Pictures are not part of the copy. Retype the lines from the first one through the line that contains "COL = sc.collection".

==*==

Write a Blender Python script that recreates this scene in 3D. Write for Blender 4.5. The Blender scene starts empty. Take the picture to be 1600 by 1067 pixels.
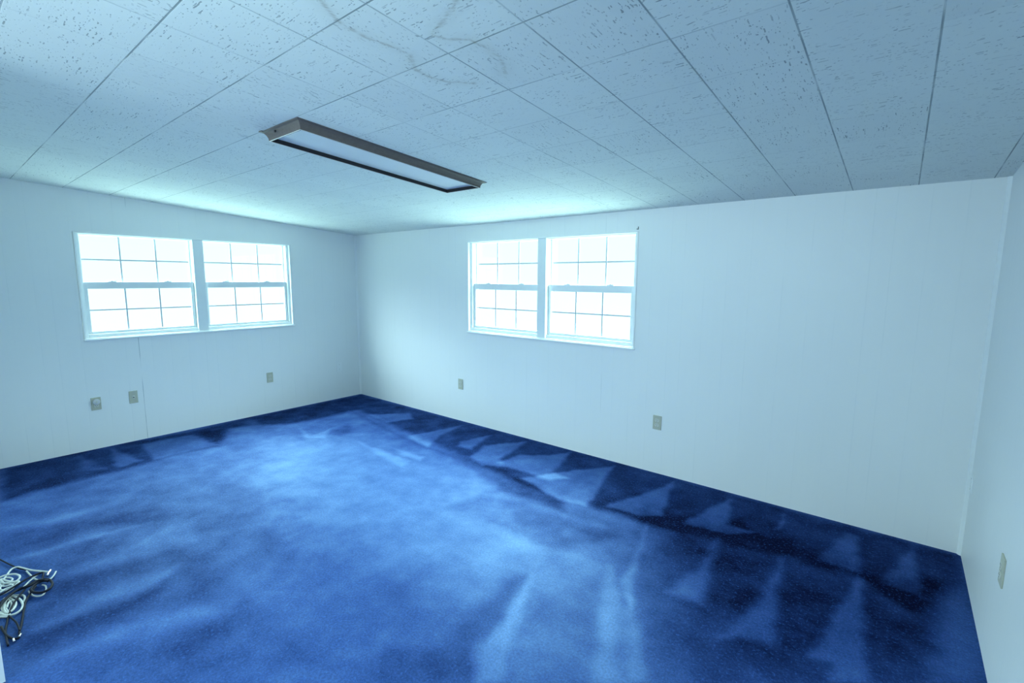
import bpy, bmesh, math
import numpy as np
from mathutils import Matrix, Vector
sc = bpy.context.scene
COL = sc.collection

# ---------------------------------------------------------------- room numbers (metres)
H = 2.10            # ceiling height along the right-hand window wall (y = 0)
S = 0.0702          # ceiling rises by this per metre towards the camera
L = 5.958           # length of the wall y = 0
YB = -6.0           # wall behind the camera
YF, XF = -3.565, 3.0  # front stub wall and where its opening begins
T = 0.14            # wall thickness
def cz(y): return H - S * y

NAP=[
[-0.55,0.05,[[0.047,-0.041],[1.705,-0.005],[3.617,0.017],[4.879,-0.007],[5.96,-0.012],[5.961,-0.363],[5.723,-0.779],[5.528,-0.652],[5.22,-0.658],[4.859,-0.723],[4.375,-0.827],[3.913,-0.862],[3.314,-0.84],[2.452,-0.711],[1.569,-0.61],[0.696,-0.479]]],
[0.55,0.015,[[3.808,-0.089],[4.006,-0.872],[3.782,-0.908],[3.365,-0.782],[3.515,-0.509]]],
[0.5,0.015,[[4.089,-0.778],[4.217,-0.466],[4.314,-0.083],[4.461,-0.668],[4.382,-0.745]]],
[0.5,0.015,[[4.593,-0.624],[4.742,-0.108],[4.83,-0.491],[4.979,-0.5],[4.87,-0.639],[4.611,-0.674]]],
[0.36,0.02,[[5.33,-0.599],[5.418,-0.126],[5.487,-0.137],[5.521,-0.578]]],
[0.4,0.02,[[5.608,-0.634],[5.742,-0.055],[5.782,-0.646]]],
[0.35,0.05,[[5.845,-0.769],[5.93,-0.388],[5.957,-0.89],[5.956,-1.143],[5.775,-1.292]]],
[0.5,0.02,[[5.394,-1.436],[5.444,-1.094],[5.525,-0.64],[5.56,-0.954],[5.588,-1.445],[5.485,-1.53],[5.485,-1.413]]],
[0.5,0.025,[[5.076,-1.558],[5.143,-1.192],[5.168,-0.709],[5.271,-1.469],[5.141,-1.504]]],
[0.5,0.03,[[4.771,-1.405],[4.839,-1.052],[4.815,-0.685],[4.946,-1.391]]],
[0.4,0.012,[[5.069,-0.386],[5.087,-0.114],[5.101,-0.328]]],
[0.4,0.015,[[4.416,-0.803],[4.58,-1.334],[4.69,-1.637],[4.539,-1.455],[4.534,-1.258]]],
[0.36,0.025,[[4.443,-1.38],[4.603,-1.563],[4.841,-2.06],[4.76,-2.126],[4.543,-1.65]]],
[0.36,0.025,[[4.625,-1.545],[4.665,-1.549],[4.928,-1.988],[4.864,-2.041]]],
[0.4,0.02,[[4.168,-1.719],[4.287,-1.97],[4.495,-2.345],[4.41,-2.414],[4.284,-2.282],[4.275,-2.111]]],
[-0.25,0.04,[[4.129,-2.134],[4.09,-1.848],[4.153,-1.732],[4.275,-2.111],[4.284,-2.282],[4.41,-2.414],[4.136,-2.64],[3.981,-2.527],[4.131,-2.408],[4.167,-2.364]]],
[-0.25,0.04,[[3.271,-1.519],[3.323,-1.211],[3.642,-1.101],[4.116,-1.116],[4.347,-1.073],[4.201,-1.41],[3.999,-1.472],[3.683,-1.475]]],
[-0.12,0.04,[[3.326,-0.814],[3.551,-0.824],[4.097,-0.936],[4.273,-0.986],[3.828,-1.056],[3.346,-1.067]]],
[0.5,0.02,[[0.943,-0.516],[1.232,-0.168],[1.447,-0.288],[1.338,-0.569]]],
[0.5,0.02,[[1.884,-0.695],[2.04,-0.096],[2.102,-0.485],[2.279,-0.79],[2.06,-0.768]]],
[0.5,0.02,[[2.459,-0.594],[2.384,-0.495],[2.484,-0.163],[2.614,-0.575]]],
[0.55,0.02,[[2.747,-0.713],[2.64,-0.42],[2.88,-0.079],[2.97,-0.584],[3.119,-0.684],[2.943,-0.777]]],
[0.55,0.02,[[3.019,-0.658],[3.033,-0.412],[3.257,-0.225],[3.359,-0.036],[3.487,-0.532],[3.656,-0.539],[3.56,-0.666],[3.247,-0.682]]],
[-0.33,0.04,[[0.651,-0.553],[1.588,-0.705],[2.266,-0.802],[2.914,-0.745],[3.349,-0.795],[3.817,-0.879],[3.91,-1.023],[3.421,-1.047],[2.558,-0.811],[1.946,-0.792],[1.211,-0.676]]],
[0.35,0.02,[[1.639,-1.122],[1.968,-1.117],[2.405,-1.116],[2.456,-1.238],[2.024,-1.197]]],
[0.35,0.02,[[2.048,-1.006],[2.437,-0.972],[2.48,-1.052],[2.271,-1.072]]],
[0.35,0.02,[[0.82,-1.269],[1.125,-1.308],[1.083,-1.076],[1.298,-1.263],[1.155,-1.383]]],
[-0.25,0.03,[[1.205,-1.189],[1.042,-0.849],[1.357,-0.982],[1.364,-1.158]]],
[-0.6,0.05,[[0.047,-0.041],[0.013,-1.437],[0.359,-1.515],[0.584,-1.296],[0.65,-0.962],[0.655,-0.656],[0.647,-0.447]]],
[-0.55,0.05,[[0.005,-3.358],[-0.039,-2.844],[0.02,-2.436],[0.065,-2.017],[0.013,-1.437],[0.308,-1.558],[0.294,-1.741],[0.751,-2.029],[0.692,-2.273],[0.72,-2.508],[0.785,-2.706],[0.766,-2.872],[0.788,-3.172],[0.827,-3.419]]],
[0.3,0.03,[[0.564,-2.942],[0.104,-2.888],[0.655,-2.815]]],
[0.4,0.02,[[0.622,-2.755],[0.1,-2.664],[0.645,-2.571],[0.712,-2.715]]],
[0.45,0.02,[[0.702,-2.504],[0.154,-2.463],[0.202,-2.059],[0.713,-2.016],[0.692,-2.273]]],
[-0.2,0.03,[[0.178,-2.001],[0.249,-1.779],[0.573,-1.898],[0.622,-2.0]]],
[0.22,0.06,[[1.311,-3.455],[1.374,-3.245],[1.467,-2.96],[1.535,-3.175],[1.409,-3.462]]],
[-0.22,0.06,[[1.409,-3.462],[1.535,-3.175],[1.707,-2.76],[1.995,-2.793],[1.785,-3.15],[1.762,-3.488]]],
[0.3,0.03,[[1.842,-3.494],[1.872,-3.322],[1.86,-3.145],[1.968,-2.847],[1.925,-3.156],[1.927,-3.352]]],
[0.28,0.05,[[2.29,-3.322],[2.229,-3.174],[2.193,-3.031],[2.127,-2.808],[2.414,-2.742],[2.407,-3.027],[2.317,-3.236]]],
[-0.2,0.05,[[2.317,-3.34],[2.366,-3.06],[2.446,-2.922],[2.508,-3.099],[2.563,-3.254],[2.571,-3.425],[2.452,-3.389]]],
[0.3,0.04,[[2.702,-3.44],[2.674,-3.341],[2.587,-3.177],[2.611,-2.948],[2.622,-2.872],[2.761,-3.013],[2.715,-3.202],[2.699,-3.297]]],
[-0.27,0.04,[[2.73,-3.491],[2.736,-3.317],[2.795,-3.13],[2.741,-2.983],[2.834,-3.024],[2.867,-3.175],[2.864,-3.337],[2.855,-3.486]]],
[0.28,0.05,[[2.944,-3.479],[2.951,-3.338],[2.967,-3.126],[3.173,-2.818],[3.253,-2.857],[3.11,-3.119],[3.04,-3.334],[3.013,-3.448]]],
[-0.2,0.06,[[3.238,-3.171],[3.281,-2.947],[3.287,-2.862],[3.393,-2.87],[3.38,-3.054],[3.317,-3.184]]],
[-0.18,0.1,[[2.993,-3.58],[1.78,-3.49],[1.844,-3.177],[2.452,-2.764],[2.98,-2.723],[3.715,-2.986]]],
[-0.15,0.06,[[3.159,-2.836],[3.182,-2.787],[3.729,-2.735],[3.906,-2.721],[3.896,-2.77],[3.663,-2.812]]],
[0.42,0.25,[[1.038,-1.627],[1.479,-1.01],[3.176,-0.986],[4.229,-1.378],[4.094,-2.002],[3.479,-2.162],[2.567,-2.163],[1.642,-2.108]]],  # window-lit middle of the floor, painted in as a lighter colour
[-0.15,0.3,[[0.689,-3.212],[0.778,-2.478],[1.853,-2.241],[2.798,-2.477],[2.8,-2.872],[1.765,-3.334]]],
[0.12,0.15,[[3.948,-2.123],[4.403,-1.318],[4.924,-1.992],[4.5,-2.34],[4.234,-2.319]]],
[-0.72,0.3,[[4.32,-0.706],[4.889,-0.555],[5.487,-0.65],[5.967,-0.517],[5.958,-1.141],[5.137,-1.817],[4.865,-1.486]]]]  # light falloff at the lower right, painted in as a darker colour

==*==

▶ _OUTPUT BELOW_
Write a Blender Python script that recreates this scene in 3D. Write for Blender 4.5. The Blender scene starts empty. Take the picture to be 1600 by 1067 pixels.
import bpy, bmesh, math
import numpy as np
from mathutils import Matrix, Vector
sc = bpy.context.scene
COL = sc.collection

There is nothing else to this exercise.